Forse oggi siamo più sensibili e attenti? Chissà, auguriamocelo … stiamo soffrendo tutti per l’aggressione subìta dal popolo ucraìno, sono nostri vicini di casa, ma continua la nostra distrazione, per esempio, rispetto al popolo siriano, al popolo iraniano, palestinese …
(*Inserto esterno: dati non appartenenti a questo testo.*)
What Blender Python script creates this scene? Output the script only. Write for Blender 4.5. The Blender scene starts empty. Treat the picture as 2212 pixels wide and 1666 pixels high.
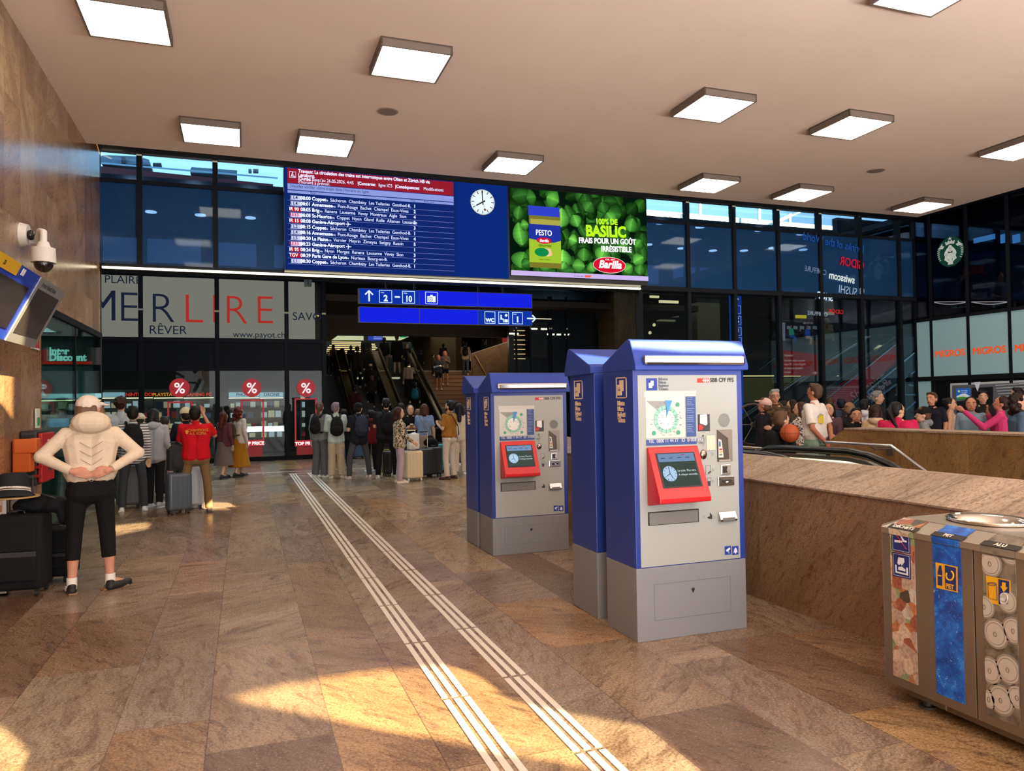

Mi auguro che ragazze e ragazzi leggano questo libro, spero che provochi in loro, almeno, la curiosità di andare a cercare notizie sui tanti episodi nei quali madame Storia ha servito un racconto “epurato”, come l’aggressione a Sabra e Shatila; sono tanti, ancora oggi, i crimini contro l’umanità dei quali siamo testimoni che non possono sperare nella giustizia terrena.

 

Susan Abulhawa ci racconta personaggi straordinari, profondamente umani, dolci, alcuni forti e resistenti come rocce, altri inaspettatamente fragili al punto da lasciarsi annientare dagli eventi, pur di trovare un modo per sopportare il dolore. 

 

E’ meravigliosa la capacità della scrittrice di raccontare la storia del piccolo Isma ‘il che diventerà il soldato israeliano David; il dolore straziante della sua madre naturale, araba, messo a confronto con il dolore della sua mamma ebrea: come ci si pone di fronte a certe storie terribili? Le scelte, anche pazzesche, di chi ha sofferto dolori inenarrabili, sono difficilissime da comprendere, da giudicare, ma rapportarci con il dolore altrui serve almeno a non renderci anestetizzati rispetto a quanto è accaduto; per questo abbiamo la Giornata della Memoria, per non dimenticare le atrocità verso gli ebrei durante la Shoa, e abbiamo la Giornata di Solidarietà verso il popolo palestinese, ricordiamoci di celebrare anche quella però, anche per non dimenticare che “Sono i palestinesi che hanno pagato e stanno pagando il prezzo dell’olocausto ebreo”.

 

Se la Pace ha una speranza possono essere solo gli uomini e le donne di buona volontà a fornirla, ma non potrà mai esserci “Amore senza ammissione di colpa poiché esso non può conciliarsi con l’inganno”.